Following the feast of the Passover, for example, the devil “put into the heart of Judas Iscariot … to betray [Jesus]” (John 13:2). During the translation of the Book of Mormon, Satan “put it into [the] hearts” of wicked men to destroy the work of the Restoration (D&C 10:10–12). And in our day, “turmoil and contentions in the world” are due to the fact that some “leaders of nations” get “their inspiration from Satan” (Joseph Fielding Smith, Answers to Gospel Questions, 5 vols., Salt Lake City: Deseret Book Co., 1957–66, 2:156).

President Ezra Taft Benson said we must keep our spiritual channels clear, lest we confuse inspiration with what he called “promptings from the devil” (Teachings of Ezra Taft Benson, Salt Lake City: Bookcraft, 1988, p. 76).
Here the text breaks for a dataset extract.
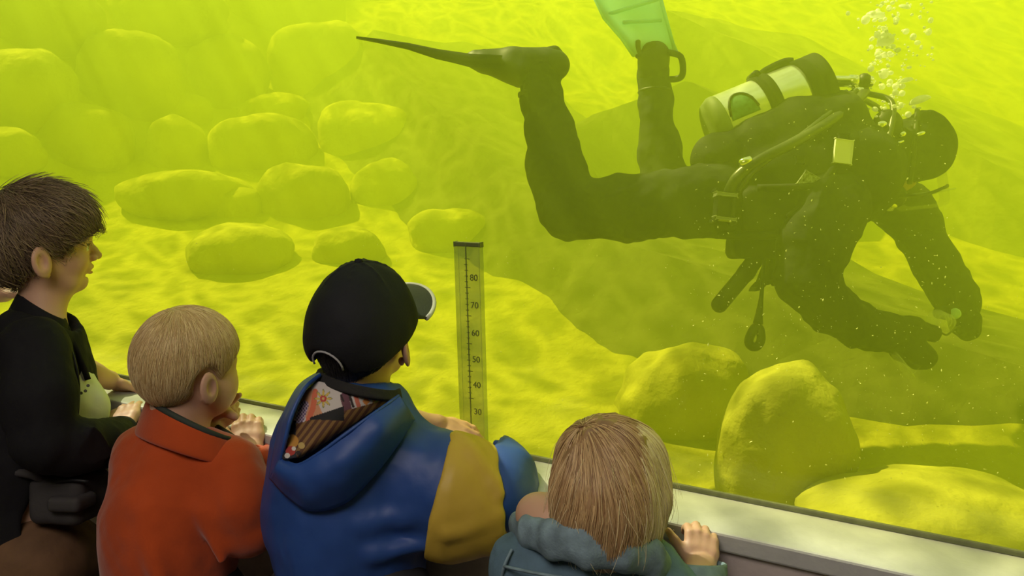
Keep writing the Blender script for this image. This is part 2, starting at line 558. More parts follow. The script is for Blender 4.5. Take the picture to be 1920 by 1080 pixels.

He likened our minds to a stage on which righteous and wicked thoughts constantly compete for audience.

“From one side of the wings the Lord, who loves us, is trying to put on the stage of our minds that which will bless us. From the other side of the wings the devil, who hates us, is trying to put on the stage of our minds that which will curse us.

“We are the stage managers; we are the ones who decide which thought will occupy the stage. … We are the ones who must decide whose thought will prevail. … We will be what we think about—what we consistently allow to occupy the stage of our minds” (ibid., p. 382).

Elder Richard G. Scott of the Quorum of the Twelve Apostles has said Satan “ties strings to the mind and body so that he can manipulate one like a puppet” (Ensign, May 1986, p. 11). Likewise, Bishop Victor L. Brown, former Presiding Bishop, warned us that “if Satan could but capture our minds, he would have won the battle and the war” (Ensign, Nov. 1974, p. 104).

The Prophet Joseph Smith taught that those with bodies have power over those, including Satan, without bodies. “The devil has no power over us only as we permit him,” he said (Teachings of the Prophet Joseph Smith, p. 181).

Satan may have power to entice us to sin, but we can limit his ability to influence us if we learn to control and dismiss unworthy thoughts, and if we avoid that which might influence us to think unworthy thoughts. Church members, therefore, are counseled to avoid “movies, television programs, and video recordings that are both suggestive and lewd” and “magazines and books that are obscene and pornographic. … The mind through which this filth passes is never the same afterwards” (Ezra Taft Benson, Ensign, May 1986, p. 45).

Our daily thoughts become part of our mental inventory. Because thoughts are subject to recall, they can influence our behavior depending on whether we give them place in our hearts. It is only through our words and actions that Satan can know whether he has been successful in his efforts to convey wicked thoughts (see Francis M. Gibbons, Ensign, Nov. 1991, p. 79).

In warning his people of the diverse ways “whereby [they] may commit sin,” King Benjamin said, “If ye do not watch yourselves, and your thoughts, and your words, and your deeds, … ye must perish” (Mosiah 4:29–30; emphasis added).

Because we are what we think about (see Prov. 23:7), we must “let virtue garnish [our] thoughts unceasingly.” Then, the Lord promises, “shall [our] confidence wax strong in the presence of God; and the … Holy Ghost shall be thy constant companion, and thy scepter an unchanging scepter of righteousness” (D&C 121:45–46).